Ese balcón de al lado -y toda esa casa, en general- fue una de las sedes de reunión de la muchachada en esa época. Estábamos a poco de graduarnos y esa casa era casi un billar: se bebía, se fumaba y se puteaba. Fue lugar de borracheras, de celebración, de alegrías y, lastimosamente, también de luto y muchas lágrimas. Pero volvamos al día que lo conocí: era viernes y al otro día tenía que madrugar. Así que esa noche había plan Cenicienta.

Lo había visto más de una vez pero nunca, hasta ese día, había tratado con él. Me parecía esquivo y la verdad un poco de miedo sí me daba. Siempre lo veía de la mano de punkeros mugrosos o de peligrosos barrabravas. Y ese día estaba ahí. Me lo presentaron y lo saludé con prevención. Nada más lejos de la realidad: su apariencia pobretona no tenía nada que ver con su nobleza y sus modales.

Después de esa noche, mis encuentros con él fueron recurrentes. La cita de siempre: frío al tacto, suave al gusto, no hablaba pero ponía mucho cuidado. Él no hablaba pero sí nos ponía a hablar al resto. Estimulaba el diálogo y las risas. Y no pedía mayor cosa a cambio. Nunca me pidió más plata de la que tenía. Nunca me pidió entrar a lujosos locales. Para él cualquier parque era bueno, cualquier plazoleta, cualquier callejón o las escalas de cualquier casa. Todos mis amigos -ni yo ni ellos punkeros o barrabravas, gente camelladora, de a pie- lo conocieron y lo quisieron tanto como yo.

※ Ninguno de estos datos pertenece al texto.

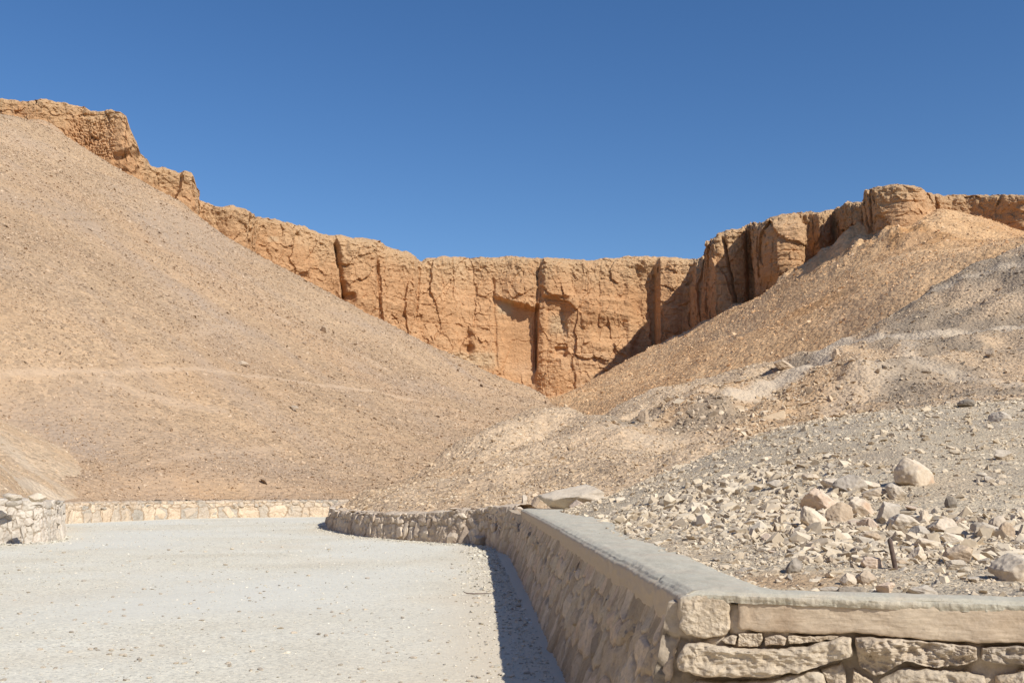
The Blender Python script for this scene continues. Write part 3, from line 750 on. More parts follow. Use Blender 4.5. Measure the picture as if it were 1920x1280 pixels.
D += 1.6 * box(1430, 1498, 420, 520, (10, 8), (12, 14)) - 1.8 * sstep(560, 600, Vg) * box(1430, 1500, 470, 620, (12, 12), (10, 10))
D -= 1.0 * box(212, 262, 286, 335, (6, 6), (5, 10))
D += 0.5 * box(130, 215, 215, 300, (20, 4), (8, 10)) * perlin(Ug / 3.0, Vg / 4.0, 5.0)
back = 2.4 * t ** 1.3 + 3.0 * sstep(0.93, 1.0, t) * (t - 0.93) / 0.07
Xc = bx[None, :] + nxn[None, :] * D + (bx / bl)[None, :] * back; Yc = by[None, :] + nyn[None, :] * D + (by / bl)[None, :] * back
Zc = Zc + 0.12 * fbm(Sg / 0.9, Zc / 0.9, 99.0, 2) - 0.7 * sstep(0.955, 1.0, t) * (0.5 + 0.5 * perlin(Sg / 3, Zc * 0, 3.0))
pb = np.geomspace(0.5, 70, PL)[:, None]
fade = sstep(0, 6, pb)
Xp = Xc[-1][None, :] + pb * (bx / bl)[None, :] + 0.5 * fbm(Xc[-1][None, :] / 1.5 + 0 * pb, pb / 1.5, 3.0, 4) * sstep(0, 1, pb)
Yp = Yc[-1][None, :] + pb * (by / bl)[None, :]
Zp = Zc[-1][None, :] - 0.10 * pb - 0.004 * pb * pb + 0.35 * fbm(Xp / 1.6, Yp / 1.6, 4.0, 4) * sstep(0, 2, pb)
VV = np.stack([np.concatenate([Xc, Xp]).ravel(), np.concatenate([Yc, Yp]).ravel(), np.concatenate([Zc, Zp]).ravel()], 1)
upA = np.concatenate([np.clip(0.75 * up + 0.15 * fbm(Sg / 5, Zc / 5, 8.0, 3), 0, 0.85), np.full((PL, n_col), 0.8)]).ravel()
blA = np.concatenate([0.7 * box(935, 962, 562, 585, (5, 5), (4, 5)) + 0.6 * box(840, 930, 660, 690, (15, 15), (8, 8)) + 0.5 * box(1030, 1065, 590, 625, (8, 4), (8, 8)) + 0.5 * box(500, 520, 440, 450, (5, 5), (3, 3)), np.zeros((PL, n_col))]).ravel()
tag(obj("cliffs", mesh_from("cliffs", VV, grid_faces(ROWS + PL, n_col), M_CLIFF, False, {"upper": upA, "bleach": blA})), kind='structure')

# ------------------------------------------------------------------ loose stones
def hull_proto(rng, n=11, flat=0.6):
    bm = bmesh.new()
    for p in rng.normal(size=(n, 3)):
        p = p / np.linalg.norm(p) * rng.uniform(0.75, 1.0)
        bm.verts.new((p[0], p[1] * rng.uniform(0.8, 1), p[2] * flat))
    r = bmesh.ops.convex_hull(bm, input=list(bm.verts))
    junk = list({g for g in r["geom_interior"] + r["geom_unused"] if isinstance(g, bmesh.types.BMVert)})
    bmesh.ops.delete(bm, geom=junk, context='VERTS')
    bmesh.ops.triangulate(bm, faces=list(bm.faces))
    bm.verts.ensure_lookup_table()
    bm.verts.index_update()
    V = np.array([v.co[:] for v in bm.verts]); F = np.array([[v.index for v in f.verts] for f in bm.faces])
    bm.free()
    return V, F
PROTO = [hull_proto(RNG, int(RNG.integers(8, 13)), f) for f in (0.35, 0.45, 0.55, 0.7, 0.5, 0.4, 0.6, 0.8, 0.45, 0.3, 0.55, 0.65)]
PROTO_FAR = [hull_proto(RNG, 7, f) for f in (0.5, 0.6, 0.75, 0.45, 0.9, 0.55)]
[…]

Me fui de Copacabana y perdimos el contacto. Nos rodeamos de otra gente. Él siguió con sus amistades discutibles, incluso me enteré que era un peligro para la sociedad. Que lo que traía por dentro, lo mismo que tanta felicidad nos dio, era perjudicial y casi venenoso. Aún con todo lo perjudicial que es, todos los viernes salgo de clase con la esperanza de volverlo a ver, de sentir su sabor a Halls negro con maracuyá. Mis amigos y yo te agradecemos los buenos momentos, Anfitrión (también conocido como anfacho, maracuyoso, maracuyeyo o mal llamado vino).